(Problem requirements)
Up to and including the line with "820), (1700, 858)])", return every line from the start of the entries below exactly.
---- Data supplied
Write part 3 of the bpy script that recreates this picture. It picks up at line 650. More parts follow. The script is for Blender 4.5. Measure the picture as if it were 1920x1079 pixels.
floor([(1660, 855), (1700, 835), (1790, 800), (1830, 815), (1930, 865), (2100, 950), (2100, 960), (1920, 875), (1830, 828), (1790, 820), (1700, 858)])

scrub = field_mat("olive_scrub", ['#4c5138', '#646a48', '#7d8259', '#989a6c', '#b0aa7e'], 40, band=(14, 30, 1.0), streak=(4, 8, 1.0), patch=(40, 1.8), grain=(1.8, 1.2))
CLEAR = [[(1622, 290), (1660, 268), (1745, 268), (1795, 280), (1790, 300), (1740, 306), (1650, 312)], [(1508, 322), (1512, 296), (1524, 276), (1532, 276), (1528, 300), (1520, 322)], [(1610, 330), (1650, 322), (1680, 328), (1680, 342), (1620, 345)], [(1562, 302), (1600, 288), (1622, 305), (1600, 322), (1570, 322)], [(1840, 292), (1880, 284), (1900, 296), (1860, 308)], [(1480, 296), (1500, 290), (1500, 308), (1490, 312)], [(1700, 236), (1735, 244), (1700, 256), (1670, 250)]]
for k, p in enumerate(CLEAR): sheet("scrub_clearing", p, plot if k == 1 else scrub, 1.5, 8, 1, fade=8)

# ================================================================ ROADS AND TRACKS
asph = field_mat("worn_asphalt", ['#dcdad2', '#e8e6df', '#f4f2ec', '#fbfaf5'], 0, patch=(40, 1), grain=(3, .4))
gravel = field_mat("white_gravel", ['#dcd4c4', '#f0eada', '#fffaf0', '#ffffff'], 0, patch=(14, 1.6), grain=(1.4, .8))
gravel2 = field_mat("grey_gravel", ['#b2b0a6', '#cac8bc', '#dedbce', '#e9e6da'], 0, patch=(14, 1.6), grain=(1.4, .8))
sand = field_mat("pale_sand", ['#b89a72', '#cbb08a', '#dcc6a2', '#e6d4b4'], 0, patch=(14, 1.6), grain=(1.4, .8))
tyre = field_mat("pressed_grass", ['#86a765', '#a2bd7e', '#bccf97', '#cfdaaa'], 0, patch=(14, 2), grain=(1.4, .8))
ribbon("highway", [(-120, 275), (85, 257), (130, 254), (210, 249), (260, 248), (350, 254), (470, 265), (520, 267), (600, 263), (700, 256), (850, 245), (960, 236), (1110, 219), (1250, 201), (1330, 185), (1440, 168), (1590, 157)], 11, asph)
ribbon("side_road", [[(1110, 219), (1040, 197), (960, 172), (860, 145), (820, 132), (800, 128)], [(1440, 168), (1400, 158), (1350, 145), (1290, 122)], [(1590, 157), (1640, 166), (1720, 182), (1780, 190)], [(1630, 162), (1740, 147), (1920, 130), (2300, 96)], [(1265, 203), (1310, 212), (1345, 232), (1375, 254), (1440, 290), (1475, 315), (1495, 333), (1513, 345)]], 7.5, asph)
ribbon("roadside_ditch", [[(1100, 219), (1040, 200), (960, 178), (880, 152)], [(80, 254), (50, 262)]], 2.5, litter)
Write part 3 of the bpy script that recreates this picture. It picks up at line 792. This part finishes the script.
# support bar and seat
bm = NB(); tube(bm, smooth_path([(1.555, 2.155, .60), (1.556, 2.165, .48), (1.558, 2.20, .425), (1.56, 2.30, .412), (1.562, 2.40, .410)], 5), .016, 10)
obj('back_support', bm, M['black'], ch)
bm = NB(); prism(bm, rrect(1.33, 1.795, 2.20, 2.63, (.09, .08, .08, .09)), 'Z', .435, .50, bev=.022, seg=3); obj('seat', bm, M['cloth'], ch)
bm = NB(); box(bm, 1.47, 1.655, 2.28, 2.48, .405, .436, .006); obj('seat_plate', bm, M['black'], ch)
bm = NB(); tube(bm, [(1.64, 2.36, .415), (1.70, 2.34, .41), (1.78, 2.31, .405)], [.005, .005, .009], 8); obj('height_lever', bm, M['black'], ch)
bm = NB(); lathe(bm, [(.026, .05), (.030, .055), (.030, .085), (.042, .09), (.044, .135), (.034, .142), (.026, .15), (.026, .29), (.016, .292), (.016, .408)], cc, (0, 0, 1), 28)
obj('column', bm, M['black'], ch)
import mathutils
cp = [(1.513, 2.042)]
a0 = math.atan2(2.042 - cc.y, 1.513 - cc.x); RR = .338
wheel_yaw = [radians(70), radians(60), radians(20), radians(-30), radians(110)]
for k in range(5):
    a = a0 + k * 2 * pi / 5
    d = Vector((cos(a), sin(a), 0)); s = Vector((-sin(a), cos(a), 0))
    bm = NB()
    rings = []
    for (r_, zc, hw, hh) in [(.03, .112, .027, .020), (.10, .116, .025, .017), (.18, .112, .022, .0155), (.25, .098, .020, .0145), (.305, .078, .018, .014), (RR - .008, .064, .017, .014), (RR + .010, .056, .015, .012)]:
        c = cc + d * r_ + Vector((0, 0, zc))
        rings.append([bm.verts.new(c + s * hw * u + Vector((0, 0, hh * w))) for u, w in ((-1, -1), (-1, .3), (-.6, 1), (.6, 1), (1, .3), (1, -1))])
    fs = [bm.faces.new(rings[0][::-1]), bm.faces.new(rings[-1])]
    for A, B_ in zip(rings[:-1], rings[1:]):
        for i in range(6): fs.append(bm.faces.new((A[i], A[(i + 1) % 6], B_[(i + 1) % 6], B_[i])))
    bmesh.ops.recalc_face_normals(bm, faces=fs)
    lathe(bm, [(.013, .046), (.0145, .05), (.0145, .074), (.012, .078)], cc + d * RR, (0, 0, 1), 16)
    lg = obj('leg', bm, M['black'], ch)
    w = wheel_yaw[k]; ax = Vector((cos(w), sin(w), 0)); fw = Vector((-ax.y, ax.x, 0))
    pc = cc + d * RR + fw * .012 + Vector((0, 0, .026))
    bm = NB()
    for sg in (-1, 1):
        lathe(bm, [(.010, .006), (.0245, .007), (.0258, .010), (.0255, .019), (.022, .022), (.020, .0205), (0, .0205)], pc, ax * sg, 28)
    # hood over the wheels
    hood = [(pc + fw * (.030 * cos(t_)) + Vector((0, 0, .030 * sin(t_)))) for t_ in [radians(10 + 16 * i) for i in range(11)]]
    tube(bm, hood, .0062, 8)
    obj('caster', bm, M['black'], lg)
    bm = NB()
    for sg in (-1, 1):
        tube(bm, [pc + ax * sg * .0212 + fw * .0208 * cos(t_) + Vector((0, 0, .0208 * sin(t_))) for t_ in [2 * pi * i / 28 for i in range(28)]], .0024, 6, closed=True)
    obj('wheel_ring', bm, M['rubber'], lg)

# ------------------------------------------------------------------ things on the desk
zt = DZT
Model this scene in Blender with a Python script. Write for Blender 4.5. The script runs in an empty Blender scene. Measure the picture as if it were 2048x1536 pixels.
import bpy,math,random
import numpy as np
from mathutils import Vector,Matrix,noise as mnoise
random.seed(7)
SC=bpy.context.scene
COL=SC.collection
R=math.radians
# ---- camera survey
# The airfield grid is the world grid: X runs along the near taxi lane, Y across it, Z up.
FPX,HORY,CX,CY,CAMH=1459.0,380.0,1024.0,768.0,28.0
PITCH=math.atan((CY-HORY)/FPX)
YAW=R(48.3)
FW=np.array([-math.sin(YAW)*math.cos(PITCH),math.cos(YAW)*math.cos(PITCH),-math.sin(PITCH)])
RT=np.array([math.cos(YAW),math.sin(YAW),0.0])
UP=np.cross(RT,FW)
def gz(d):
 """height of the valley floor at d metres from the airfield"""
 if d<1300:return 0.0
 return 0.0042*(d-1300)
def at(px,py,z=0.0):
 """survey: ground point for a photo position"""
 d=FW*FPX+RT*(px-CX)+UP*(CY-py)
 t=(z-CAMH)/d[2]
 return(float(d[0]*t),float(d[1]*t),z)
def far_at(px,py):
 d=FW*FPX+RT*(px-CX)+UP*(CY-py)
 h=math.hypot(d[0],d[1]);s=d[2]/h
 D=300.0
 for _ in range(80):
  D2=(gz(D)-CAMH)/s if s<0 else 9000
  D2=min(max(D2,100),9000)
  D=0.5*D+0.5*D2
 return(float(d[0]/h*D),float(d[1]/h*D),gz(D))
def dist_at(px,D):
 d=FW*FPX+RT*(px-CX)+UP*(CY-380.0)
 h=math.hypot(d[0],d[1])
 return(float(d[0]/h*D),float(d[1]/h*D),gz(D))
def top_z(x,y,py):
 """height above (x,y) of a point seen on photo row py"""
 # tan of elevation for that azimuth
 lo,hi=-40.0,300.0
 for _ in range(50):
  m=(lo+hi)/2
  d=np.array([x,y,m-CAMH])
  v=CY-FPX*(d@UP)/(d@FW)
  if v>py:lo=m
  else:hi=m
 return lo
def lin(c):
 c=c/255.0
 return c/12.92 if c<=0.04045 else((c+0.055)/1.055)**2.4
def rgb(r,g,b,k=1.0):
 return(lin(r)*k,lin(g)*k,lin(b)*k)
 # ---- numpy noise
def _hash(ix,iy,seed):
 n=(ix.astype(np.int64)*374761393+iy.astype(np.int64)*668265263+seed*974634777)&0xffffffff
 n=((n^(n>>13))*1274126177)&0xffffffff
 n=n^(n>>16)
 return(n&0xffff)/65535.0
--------
(Task result)
Write part 3 of the bpy script that recreates this picture. It picks up at line 650. More parts follow. The script is for Blender 4.5. Measure the picture as if it were 1920x1079 pixels.
floor([(1660, 855), (1700, 835), (1790, 800), (1830, 815), (1930, 865), (2100, 950), (2100, 960), (1920, 875), (1830, 828), (1790, 820), (1700, 858)])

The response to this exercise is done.